The task:
Omit pictures and quote the listing below line by line, from its start through the line that holds "scene = bpy.context.scene".

·····

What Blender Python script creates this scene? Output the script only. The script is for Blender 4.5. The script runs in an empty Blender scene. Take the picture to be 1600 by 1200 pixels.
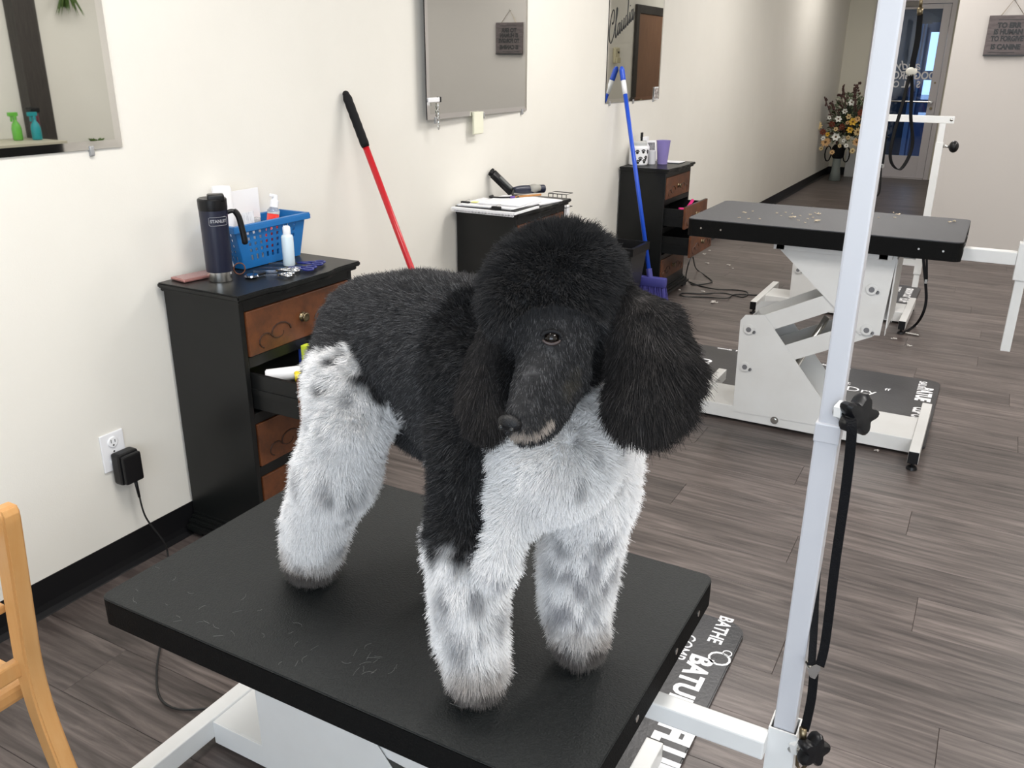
import bpy, bmesh, math, random
import numpy as np
from mathutils import Vector, Matrix, Euler
random.seed(7); np.random.seed(7)
C = bpy.context.scene.collection
scene = bpy.context.scene

# ---------------------------------------------------------------- camera
cam_d = bpy.data.cameras.new('camera'); cam = bpy.data.objects.new('camera', cam_d); C.objects.link(cam)
cam_d.sensor_fit = 'HORIZONTAL'; cam_d.sensor_width = 36.0; cam_d.lens = 36.0*1347.9/1600.0
cam_d.clip_start = 0.02; cam_d.clip_end = 200
_p, _y, _r = 0.35683, 0.50127, 0.00747
_f = Vector((-math.sin(_y)*math.cos(_p), math.cos(_y)*math.cos(_p), -math.sin(_p)))
_rt = _f.cross(Vector((0,0,1))).normalized(); _up = _rt.cross(_f)
_a = _rt*math.cos(_r) + _up*math.sin(_r); _b = -_rt*math.sin(_r) + _up*math.cos(_r)
m = Matrix((_a, _b, -_f)).transposed().to_4x4(); m.translation = (0,0,1.5)
cam.matrix_world = m
scene.camera = cam
# ---------------------------------------------------------------- world, lights, exposure
w = bpy.data.worlds.new('world'); scene.world = w; w.use_nodes = True
bg = w.node_tree.nodes['Background']; bg.inputs[0].default_value = (0.72,0.86,1.0,1); bg.inputs[1].default_value = 2.4
scene.view_settings.view_transform = 'Standard'; scene.view_settings.look = 'None'
scene.view_settings.exposure = 0.0; scene.view_settings.gamma = 1.0
scene.view_settings.use_curve_mapping = False
try:
    scene.cycles.max_bounces = 8; scene.cycles.transparent_max_bounces = 16
    scene.cycles.sample_clamp_indirect = 6.0
except Exception: pass
LAMP = (1.0, 0.965, 0.925)
def area(name, loc, rot, sx, sy, power, col):
    d = bpy.data.lights.new(name, 'AREA'); d.shape = 'RECTANGLE'; d.size = sx; d.size_y = sy
    d.energy = power; d.color = col
    o = bpy.data.objects.new(name, d); C.objects.link(o); o.location = loc; o.rotation_euler = rot
    return o
PANELS = [(-0.9,1.0),(1.2,1.0),(-0.9,4.2),(1.2,4.2),(-0.9,7.4),(1.2,6.6),(-1.35,11.0)]
for i,(x,y) in enumerate(PANELS):
    area('ceiling_lamp', (x,y,2.735), (0,0,0), 0.55, 1.15, 15 if y > 10 else (25 if y > 6 else 36), LAMP)
# daylight through the shop windows behind the camera
area('window_daylight', (1.0,-2.35,1.5), (math.radians(90),0,0), 3.4, 1.8, 84, (0.83,0.905,1.0))

# ---------------------------------------------------------------- helpers
def link(o, parent=None):
    C.objects.link(o)
    if parent is not None: o.parent = parent
    return o
OFF = {}
def woff(o):
    v = Vector((0,0,0))
    while o is not None:
        v += o.location; o = o.parent
    return v
class MB:
    def __init__(s): s.bm = bmesh.new()
    def box(s, a, b, bev=0.0, seg=2, M=None):
        t = bmesh.new(); bmesh.ops.create_cube(t, size=1)
        a = Vector(a); b = Vector(b)
        for v in t.verts: v.co = Vector(((a[i]+b[i])/2 + v.co[i]*(b[i]-a[i]) for i in range(3)))
        if bev > 0: bmesh.ops.bevel(t, geom=t.edges[:], offset=bev, segments=seg, affect='EDGES', profile=0.6)
        if M is not None: t.transform(M)
        s._add(t); return s
    def _add(s, t):
        me = bpy.data.meshes.new('tmp'); t.to_mesh(me); t.free(); s.bm.from_mesh(me); bpy.data.meshes.remove(me)
    def bar(s, p0, p1, wx, wz, bev=0.002, up=(0,0,1)):
        """rectangular bar from p0 to p1, wx wide sideways and wz along up"""
        p0 = Vector(p0); p1 = Vector(p1); d = p1-p0; L = d.length; d.normalize()
        u = Vector(up); sd = d.cross(u)
        if sd.length < 1e-4: sd = d.cross(Vector((0,1,0)))
        sd.normalize(); u = sd.cross(d)
        M = Matrix((sd, d, u)).transposed().to_4x4(); M.translation = (p0+p1)/2
        return s.box((-wx/2,-L/2,-wz/2),(wx/2,L/2,wz/2), bev, 2, M)
    def cyl(s, p0, p1, r0, r1=None, seg=16, bev=0.0):
        p0 = Vector(p0); p1 = Vector(p1); d = p1-p0; L = d.length
        if r1 is None: r1 = r0
        t = bmesh.new(); bmesh.ops.create_cone(t, cap_ends=True, segments=seg, radius1=r0, radius2=r1, depth=L)
        if bev > 0:
            e = [e for e in t.edges if abs(e.verts[0].co.z-e.verts[1].co.z) < 1e-6]
            bmesh.ops.bevel(t, geom=e, offset=bev, segments=2, affect='EDGES')
        M = d.to_track_quat('Z','Y').to_matrix().to_4x4(); M.translation = (p0+p1)/2
        t.transform(M); s._add(t); return s
    def sphere(s, c, r, sc=(1,1,1), seg=16, M=None):
        t = bmesh.new(); bmesh.ops.create_uvsphere(t, u_segments=seg, v_segments=max(6,seg//2), radius=r)
        for v in t.verts: v.co = Vector((v.co[i]*sc[i] for i in range(3)))
        if M is not None: t.transform(M)
        for v in t.verts: v.co += Vector(c)
        s._add(t); return s
    def lathe(s, prof, c=(0,0,0), seg=24, M=None, cap=True):
        t = bmesh.new(); rings = []
        for r, z in prof:
            rings.append([t.verts.new((r*math.cos(2*math.pi*k/seg), r*math.sin(2*math.pi*k/seg), z)) for k in range(seg)])
        for i in range(len(rings)-1):
            for k in range(seg):
                t.faces.new((rings[i][k], rings[i][(k+1)%seg], rings[i+1][(k+1)%seg], rings[i+1][k]))
        if cap:
            if prof[0][0] > 1e-5: t.faces.new(rings[0][::-1])
            if prof[-1][0] > 1e-5: t.faces.new(rings[-1])
        if M is not None: t.transform(M)
        for v in t.verts: v.co += Vector(c)
        s._add(t); return s
    def prism(s, pts, ext, bev=0.0):
        """closed outline pts (3D, planar) extruded by vector ext"""
        t = bmesh.new(); n = len(pts); e = Vector(ext)
        A = [t.verts.new(Vector(p)) for p in pts]; B = [t.verts.new(Vector(p)+e) for p in pts]
        t.faces.new(A[::-1]); t.faces.new(B)
        for i in range(n): t.faces.new((A[i], A[(i+1)%n], B[(i+1)%n], B[i]))
        bmesh.ops.recalc_face_normals(t, faces=t.faces[:])
        if bev > 0: bmesh.ops.bevel(t, geom=t.edges[:], offset=bev, segments=2, affect='EDGES')
        s._add(t); return s
    def tube(s, pts, r, seg=8, closed=False):
        pts = [Vector(p) for p in pts]; n = len(pts); t = bmesh.new(); rings = []
        rr = r if hasattr(r,'__len__') else [r]*n
        prev = None
        for i in range(n):
            if closed: d = pts[(i+1)%n]-pts[i-1]
            else: d = pts[min(i+1,n-1)]-pts[max(i-1,0)]
            if d.length < 1e-9: d = Vector((0,0,1))
            d.normalize()
            if prev is None:
                u = d.cross(Vector((0,0,1)))
                if u.length < 1e-3: u = d.cross(Vector((1,0,0)))
            else: u = prev - d*prev.dot(d)
            u.normalize(); prev = u; v = d.cross(u)
            rings.append([t.verts.new(pts[i]+(u*math.cos(2*math.pi*k/seg)+v*math.sin(2*math.pi*k/seg))*rr[i]) for k in range(seg)])
        m_ = n if closed else n-1
        for i in range(m_):
            a = rings[i]; b = rings[(i+1)%n]
            for k in range(seg): t.faces.new((a[k], a[(k+1)%seg], b[(k+1)%seg], b[k]))
        if not closed:
            t.faces.new(rings[0][::-1]); t.faces.new(rings[-1])
        bmesh.ops.recalc_face_normals(t, faces=t.faces[:])
        s._add(t); return s
    def strap(s, pts, wv, wid, th):
        """flat strap along pts, width direction wv"""
        pts = [Vector(p) for p in pts]; n = len(pts); wv = Vector(wv).normalized(); t = bmesh.new(); R = []
        for i in range(n):
            d = (pts[min(i+1,n-1)]-pts[max(i-1,0)]).normalized()
            w_ = (wv - d*wv.dot(d)).normalized(); q = d.cross(w_)
            R.append([t.verts.new(pts[i]+w_*sx*wid/2+q*sy*th/2) for sx,sy in ((-1,-1),(1,-1),(1,1),(-1,1))])
        for i in range(n-1):
            for k in range(4): t.faces.new((R[i][k],R[i][(k+1)%4],R[i+1][(k+1)%4],R[i+1][k]))
        t.faces.new(R[0][::-1]); t.faces.new(R[-1])
        bmesh.ops.recalc_face_normals(t, faces=t.faces[:])
        s._add(t); return s
    def build(s, name, mt, parent=None, smooth=False, local=False):
        me = bpy.data.meshes.new(name)
        if parent is not None and not local:
            s.bm.transform(Matrix.Translation(-woff(parent)))
        s.bm.to_mesh(me); s.bm.free()
        for m_ in (mt if isinstance(mt,(list,tuple)) else [mt]): me.materials.append(m_)
        o = bpy.data.objects.new(name, me)
        if smooth:
            for p in me.polygons: p.use_smooth = True
            if smooth == 'auto':
                try: me.set_sharp_from_angle(angle=math.radians(38))
                except Exception: pass
        return link(o, parent)
def cr(pts, n=8):
    """catmull-rom resample"""
    P = [Vector(p) for p in pts]; out = []
    for i in range(len(P)-1):
        p0 = P[max(i-1,0)]; p1 = P[i]; p2 = P[i+1]; p3 = P[min(i+2,len(P)-1)]
        for k in range(n):
            t = k/n
            out.append(0.5*((2*p1)+(-p0+p2)*t+(2*p0-5*p1+4*p2-p3)*t*t+(-p0+3*p1-3*p2+p3)*t**3))
    out.append(P[-1]); return out
def thing(name, label, cat, loc=(0,0,0), group=None):
    o = bpy.data.objects.new(name, None); C.objects.link(o); o.location = loc; o.empty_display_size = 0.1
    o['label'] = label; o['category'] = cat; o['kind'] = 'thing'
    if group: o['group'] = group
    return o
def tag(o, label, cat, group=None, kind='thing'):
    o['label'] = label; o['category'] = cat; o['kind'] = kind
    if group: o['group'] = group
    return o
def struct(o, label, cat):
    o['kind'] = 'structure'; o['label'] = label; o['category'] = cat; return o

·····

Written answer:
What Blender Python script creates this scene? Output the script only. The script is for Blender 4.5. The script runs in an empty Blender scene. Take the picture to be 1600 by 1200 pixels.
import bpy, bmesh, math, random
import numpy as np
from mathutils import Vector, Matrix, Euler
random.seed(7); np.random.seed(7)
C = bpy.context.scene.collection
scene = bpy.context.scene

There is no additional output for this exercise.